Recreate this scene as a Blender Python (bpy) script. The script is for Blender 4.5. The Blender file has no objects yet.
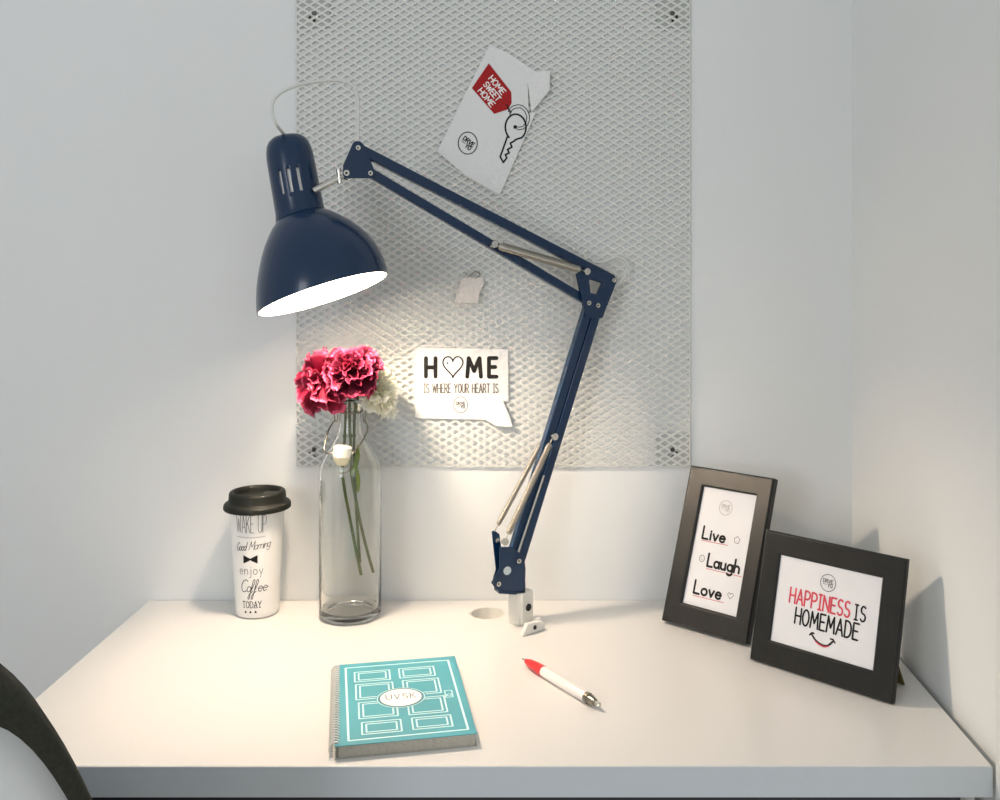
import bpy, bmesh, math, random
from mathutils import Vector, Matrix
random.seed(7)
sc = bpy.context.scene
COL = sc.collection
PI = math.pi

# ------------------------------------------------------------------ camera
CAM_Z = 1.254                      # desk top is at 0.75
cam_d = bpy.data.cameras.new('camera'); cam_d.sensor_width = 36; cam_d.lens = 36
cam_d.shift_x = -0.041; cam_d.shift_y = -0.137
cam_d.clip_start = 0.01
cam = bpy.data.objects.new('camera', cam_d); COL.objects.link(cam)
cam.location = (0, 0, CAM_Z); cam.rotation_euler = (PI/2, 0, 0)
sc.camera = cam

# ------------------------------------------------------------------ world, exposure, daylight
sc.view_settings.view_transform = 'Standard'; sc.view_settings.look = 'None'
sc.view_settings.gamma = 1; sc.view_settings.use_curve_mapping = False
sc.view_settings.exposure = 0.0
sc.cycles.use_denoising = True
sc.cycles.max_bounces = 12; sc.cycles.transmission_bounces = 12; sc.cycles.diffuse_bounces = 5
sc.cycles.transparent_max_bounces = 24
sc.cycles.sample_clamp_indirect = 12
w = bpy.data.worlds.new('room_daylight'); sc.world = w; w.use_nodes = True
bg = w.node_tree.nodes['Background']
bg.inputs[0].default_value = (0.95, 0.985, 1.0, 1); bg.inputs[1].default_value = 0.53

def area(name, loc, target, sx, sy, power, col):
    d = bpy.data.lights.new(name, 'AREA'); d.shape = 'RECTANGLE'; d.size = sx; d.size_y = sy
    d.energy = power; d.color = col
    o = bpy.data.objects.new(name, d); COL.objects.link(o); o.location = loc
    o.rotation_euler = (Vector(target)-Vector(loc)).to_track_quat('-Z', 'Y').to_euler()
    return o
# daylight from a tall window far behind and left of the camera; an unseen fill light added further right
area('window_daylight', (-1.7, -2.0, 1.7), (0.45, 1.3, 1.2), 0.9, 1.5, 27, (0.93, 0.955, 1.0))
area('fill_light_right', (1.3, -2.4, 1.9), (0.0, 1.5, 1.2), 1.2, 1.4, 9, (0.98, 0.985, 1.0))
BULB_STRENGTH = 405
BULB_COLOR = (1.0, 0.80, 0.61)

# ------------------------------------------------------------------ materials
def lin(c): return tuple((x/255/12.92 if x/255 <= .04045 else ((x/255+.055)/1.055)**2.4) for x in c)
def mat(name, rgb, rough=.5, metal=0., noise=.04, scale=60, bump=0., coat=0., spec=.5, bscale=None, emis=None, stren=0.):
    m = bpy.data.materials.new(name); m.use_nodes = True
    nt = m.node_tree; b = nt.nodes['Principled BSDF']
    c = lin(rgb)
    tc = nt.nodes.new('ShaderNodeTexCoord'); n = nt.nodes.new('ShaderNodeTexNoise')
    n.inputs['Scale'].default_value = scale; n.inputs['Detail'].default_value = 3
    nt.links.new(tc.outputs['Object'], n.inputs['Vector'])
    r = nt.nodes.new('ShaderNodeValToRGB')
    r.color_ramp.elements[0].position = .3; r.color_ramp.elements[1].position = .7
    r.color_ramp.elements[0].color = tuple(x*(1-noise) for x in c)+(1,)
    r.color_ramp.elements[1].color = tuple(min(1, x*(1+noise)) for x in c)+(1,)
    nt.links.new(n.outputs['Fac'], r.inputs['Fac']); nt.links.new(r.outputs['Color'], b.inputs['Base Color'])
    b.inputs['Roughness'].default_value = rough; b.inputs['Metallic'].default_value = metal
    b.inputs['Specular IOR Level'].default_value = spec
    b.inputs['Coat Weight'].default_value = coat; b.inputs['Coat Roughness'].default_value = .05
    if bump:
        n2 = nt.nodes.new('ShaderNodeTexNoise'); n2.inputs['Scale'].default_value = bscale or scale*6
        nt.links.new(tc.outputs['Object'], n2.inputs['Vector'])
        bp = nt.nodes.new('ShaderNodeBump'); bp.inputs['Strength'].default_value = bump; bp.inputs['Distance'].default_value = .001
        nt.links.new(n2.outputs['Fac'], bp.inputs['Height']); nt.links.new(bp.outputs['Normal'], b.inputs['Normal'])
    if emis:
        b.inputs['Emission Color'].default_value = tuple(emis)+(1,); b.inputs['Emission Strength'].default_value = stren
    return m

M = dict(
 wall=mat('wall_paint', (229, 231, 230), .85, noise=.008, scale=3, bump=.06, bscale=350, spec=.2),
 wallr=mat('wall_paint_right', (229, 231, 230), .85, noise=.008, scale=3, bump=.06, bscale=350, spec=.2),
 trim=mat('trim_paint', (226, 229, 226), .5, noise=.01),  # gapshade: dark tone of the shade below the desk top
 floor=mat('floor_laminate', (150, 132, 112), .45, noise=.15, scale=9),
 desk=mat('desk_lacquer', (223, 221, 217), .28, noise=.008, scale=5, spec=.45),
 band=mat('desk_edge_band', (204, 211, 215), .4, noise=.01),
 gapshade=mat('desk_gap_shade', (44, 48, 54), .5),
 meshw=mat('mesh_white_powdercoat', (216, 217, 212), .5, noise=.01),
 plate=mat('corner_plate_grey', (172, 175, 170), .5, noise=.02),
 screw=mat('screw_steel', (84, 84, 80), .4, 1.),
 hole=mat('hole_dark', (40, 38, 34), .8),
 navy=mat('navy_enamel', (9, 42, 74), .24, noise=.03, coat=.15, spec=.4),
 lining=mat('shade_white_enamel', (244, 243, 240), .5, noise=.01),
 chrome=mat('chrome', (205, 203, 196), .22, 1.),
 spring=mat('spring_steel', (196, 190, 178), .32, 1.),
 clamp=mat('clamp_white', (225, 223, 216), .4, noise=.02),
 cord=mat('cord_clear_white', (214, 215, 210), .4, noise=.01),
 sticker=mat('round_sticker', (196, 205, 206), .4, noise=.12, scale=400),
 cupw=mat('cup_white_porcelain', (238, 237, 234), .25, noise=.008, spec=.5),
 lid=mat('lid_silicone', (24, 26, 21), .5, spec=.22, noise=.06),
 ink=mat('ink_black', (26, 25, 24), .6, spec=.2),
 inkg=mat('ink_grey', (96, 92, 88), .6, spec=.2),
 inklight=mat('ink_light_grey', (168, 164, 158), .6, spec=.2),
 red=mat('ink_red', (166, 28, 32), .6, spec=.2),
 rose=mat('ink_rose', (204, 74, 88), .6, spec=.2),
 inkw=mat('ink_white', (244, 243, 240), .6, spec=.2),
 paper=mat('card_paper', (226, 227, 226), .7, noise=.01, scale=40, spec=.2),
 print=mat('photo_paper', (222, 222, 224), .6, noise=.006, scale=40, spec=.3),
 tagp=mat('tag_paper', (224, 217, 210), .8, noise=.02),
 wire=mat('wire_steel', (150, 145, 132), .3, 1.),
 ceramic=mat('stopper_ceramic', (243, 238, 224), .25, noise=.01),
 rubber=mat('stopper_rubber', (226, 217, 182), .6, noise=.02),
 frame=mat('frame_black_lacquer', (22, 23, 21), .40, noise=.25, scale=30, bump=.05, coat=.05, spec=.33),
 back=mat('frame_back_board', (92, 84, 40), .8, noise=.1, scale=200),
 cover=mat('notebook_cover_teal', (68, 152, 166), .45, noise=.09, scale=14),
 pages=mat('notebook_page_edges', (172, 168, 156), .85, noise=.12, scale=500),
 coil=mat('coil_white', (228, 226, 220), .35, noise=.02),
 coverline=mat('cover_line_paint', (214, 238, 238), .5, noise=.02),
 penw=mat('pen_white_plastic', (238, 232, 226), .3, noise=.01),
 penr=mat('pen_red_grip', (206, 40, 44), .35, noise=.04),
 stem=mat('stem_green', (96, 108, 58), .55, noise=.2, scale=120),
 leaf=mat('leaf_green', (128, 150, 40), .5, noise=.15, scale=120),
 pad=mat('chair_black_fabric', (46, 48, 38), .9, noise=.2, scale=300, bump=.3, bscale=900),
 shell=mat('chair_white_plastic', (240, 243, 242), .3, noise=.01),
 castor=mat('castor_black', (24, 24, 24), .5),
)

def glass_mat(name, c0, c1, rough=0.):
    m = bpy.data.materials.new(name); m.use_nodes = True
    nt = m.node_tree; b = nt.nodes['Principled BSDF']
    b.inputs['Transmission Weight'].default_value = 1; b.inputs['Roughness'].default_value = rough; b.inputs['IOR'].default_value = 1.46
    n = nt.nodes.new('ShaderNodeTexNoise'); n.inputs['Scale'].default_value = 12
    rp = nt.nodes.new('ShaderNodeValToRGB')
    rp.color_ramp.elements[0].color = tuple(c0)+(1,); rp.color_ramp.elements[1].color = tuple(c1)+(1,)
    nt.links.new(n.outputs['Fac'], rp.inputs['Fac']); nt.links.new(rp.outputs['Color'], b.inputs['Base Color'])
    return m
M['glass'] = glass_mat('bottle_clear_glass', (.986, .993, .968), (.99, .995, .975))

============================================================

Leave out any pictures and return exactly the lines from the beginning of the data through the line with "PI = math.pi", inclusive.

Recreate this scene as a Blender Python (bpy) script. The script is for Blender 4.5. The Blender file has no objects yet.
import bpy, bmesh, math, random
from mathutils import Vector, Matrix
random.seed(7)
sc = bpy.context.scene
COL = sc.collection
PI = math.pi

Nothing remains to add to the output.